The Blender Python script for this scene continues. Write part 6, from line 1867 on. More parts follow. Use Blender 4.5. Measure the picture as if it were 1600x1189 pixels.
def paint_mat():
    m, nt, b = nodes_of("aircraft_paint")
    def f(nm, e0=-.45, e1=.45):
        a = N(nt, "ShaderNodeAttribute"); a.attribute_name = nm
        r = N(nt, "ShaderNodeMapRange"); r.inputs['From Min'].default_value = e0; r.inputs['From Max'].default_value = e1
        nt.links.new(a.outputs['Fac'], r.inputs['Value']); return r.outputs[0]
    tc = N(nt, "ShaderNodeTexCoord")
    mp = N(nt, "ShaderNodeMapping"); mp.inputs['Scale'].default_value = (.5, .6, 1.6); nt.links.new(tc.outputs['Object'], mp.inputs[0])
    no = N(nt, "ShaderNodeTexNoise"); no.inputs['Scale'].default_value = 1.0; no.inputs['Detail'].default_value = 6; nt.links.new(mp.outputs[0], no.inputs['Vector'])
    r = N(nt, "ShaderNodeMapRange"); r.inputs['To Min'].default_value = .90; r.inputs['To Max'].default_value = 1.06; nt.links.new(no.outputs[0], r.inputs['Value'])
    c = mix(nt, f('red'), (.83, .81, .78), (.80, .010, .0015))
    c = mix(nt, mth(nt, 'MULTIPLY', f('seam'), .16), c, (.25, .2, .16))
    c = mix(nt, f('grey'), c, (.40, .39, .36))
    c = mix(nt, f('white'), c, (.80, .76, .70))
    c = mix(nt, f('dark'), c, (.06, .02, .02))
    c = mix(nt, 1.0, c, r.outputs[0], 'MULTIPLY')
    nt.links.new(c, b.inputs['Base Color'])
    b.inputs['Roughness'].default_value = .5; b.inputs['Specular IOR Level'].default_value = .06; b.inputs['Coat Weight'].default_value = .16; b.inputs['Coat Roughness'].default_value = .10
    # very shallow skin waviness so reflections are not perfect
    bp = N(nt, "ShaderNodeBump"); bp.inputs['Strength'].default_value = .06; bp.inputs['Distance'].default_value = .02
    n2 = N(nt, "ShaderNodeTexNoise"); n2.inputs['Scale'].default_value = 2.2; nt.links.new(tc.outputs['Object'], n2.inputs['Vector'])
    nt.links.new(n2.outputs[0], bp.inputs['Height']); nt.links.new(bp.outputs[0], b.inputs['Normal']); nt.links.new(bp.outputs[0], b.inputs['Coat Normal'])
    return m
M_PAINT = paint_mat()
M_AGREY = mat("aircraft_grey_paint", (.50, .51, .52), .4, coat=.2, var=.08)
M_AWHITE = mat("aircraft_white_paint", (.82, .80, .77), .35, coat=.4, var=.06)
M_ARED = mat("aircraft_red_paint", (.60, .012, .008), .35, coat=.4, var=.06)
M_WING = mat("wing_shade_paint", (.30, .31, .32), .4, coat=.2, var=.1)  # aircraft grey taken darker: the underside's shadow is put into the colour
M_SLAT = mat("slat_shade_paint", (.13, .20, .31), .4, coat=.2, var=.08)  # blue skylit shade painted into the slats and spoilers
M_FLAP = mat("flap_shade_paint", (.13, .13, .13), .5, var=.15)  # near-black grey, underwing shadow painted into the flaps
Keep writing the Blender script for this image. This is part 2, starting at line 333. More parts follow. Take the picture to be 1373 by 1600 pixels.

[Work to be completed] Output every record above exactly as it appears.

[Final result]
The Blender Python script for this scene continues. Write part 6, from line 1867 on. More parts follow. Use Blender 4.5. Measure the picture as if it were 1600x1189 pixels.
def paint_mat():
    m, nt, b = nodes_of("aircraft_paint")
    def f(nm, e0=-.45, e1=.45):
        a = N(nt, "ShaderNodeAttribute"); a.attribute_name = nm
        r = N(nt, "ShaderNodeMapRange"); r.inputs['From Min'].default_value = e0; r.inputs['From Max'].default_value = e1
        nt.links.new(a.outputs['Fac'], r.inputs['Value']); return r.outputs[0]
    tc = N(nt, "ShaderNodeTexCoord")
    mp = N(nt, "ShaderNodeMapping"); mp.inputs['Scale'].default_value = (.5, .6, 1.6); nt.links.new(tc.outputs['Object'], mp.inputs[0])
    no = N(nt, "ShaderNodeTexNoise"); no.inputs['Scale'].default_value = 1.0; no.inputs['Detail'].default_value = 6; nt.links.new(mp.outputs[0], no.inputs['Vector'])
    r = N(nt, "ShaderNodeMapRange"); r.inputs['To Min'].default_value = .90; r.inputs['To Max'].default_value = 1.06; nt.links.new(no.outputs[0], r.inputs['Value'])
    c = mix(nt, f('red'), (.83, .81, .78), (.80, .010, .0015))
    c = mix(nt, mth(nt, 'MULTIPLY', f('seam'), .16), c, (.25, .2, .16))
    c = mix(nt, f('grey'), c, (.40, .39, .36))
    c = mix(nt, f('white'), c, (.80, .76, .70))
    c = mix(nt, f('dark'), c, (.06, .02, .02))
    c = mix(nt, 1.0, c, r.outputs[0], 'MULTIPLY')
    nt.links.new(c, b.inputs['Base Color'])
    b.inputs['Roughness'].default_value = .5; b.inputs['Specular IOR Level'].default_value = .06; b.inputs['Coat Weight'].default_value = .16; b.inputs['Coat Roughness'].default_value = .10
    # very shallow skin waviness so reflections are not perfect
    bp = N(nt, "ShaderNodeBump"); bp.inputs['Strength'].default_value = .06; bp.inputs['Distance'].default_value = .02
    n2 = N(nt, "ShaderNodeTexNoise"); n2.inputs['Scale'].default_value = 2.2; nt.links.new(tc.outputs['Object'], n2.inputs['Vector'])
    nt.links.new(n2.outputs[0], bp.inputs['Height']); nt.links.new(bp.outputs[0], b.inputs['Normal']); nt.links.new(bp.outputs[0], b.inputs['Coat Normal'])
    return m
M_PAINT = paint_mat()
M_AGREY = mat("aircraft_grey_paint", (.50, .51, .52), .4, coat=.2, var=.08)
M_AWHITE = mat("aircraft_white_paint", (.82, .80, .77), .35, coat=.4, var=.06)
M_ARED = mat("aircraft_red_paint", (.60, .012, .008), .35, coat=.4, var=.06)
M_WING = mat("wing_shade_paint", (.30, .31, .32), .4, coat=.2, var=.1)  # aircraft grey taken darker: the underside's shadow is put into the colour
M_SLAT = mat("slat_shade_paint", (.13, .20, .31), .4, coat=.2, var=.08)  # blue skylit shade painted into the slats and spoilers
M_FLAP = mat("flap_shade_paint", (.13, .13, .13), .5, var=.15)  # near-black grey, underwing shadow painted into the flaps
Keep writing the Blender script for this image. This is part 2, starting at line 333. More parts follow. Take the picture to be 1373 by 1600 pixels.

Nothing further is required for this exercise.